Ahlo is a ten-year-old boy whose very existence is considered a bad omen. The valley where he and his family live is ruled by superstition, among them that twins are trouble. 'One is a blessing; the other a curse,' his grandmother gravely intones upon the birth of Ahlo's stillborn little brother. She insists Ahlo's mother murder him immediately, but instead she secretly buries the dead baby, and declares Ahlo is a twin no more. But when their village is uprooted ten years later to make way for a new hydroelectric dam, his grandmother outs his secret and declares him cursed.
From here Ahlo attempts to break his curse by finding his family a new home complete with fertile farmland. It's a journey that takes him through a landscape that is lush but deadly, seeded with slumbering bombs dropped by Americans long ago. The Rocket's charming fable involves a spunky little girl who befriends Ahlo, her James Brown worshipping uncle, and a make-your-own rocket festival that becomes Ahlo's proving grounds. It's tender and lyrical, involving moments of profound tragedy and scenes of inescapable joy. Gorgeously shot, beautifully performed by mostly nonprofessional actors, and topped off with a winsome and whip-smart protagonist, The Rocket is a total crowd-pleaser, deserving of its wild praise.
The feature film debut of writer-director Daniel Patrick Carbone, Hide Your Smiling Faces received more praise and buzz after every screening. So I went to see it with high hopes, but found myself wondering as the credits rolled what my colleagues found so outstanding. Set in summertime in rural America, this drama focuses on two brothers, Tommy and Eric, as they struggle to comprehend mortality after one of their friends unexpectedly dies. A determined character-driven drama, its narrative is slow as it tracks the boys from pick-up wrestling matches to wanderings through the woods, depicting the pensiveness and occasional out lashing of violence that constitutes their churning grief, anger, and confusion over the death.

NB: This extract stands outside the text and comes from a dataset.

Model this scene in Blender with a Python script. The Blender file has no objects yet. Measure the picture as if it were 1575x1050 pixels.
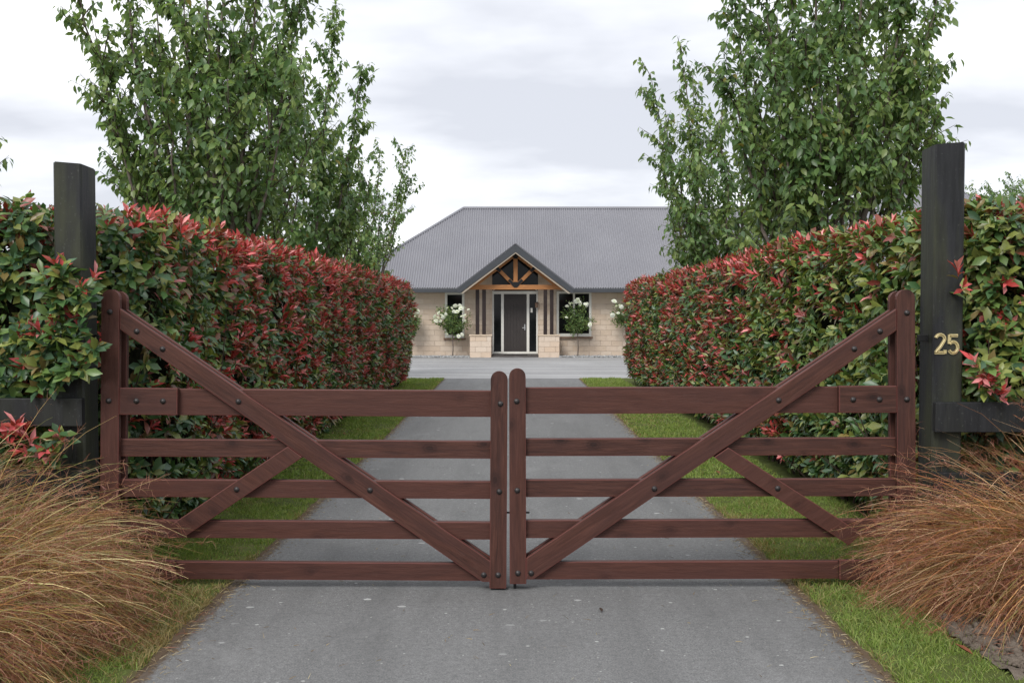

Carbone puts much of the emotional weight of this story on his young leads' somber countenances. For me, this approach fell flat.
Carbone chooses a subdued tone and performance style, which suits the lazy summer days vibe his pacing suggests and the film's landscape-loving cinematography reveals. In theory, this tone would make the outbursts of violence all the more impactful. But for me, the film felt devoid of emotion, as so much of it depends on the connection to two boys whose expressions are often purposefully blank. Without an emotional tie to its heroes, this movie crawled along, offering little in the way of events, and more meandering and melancholy. It felt aimless and lifeless to me. In the end, I got what Carbone was going for with Hide Your Smiling Faces. I just didn't feel it.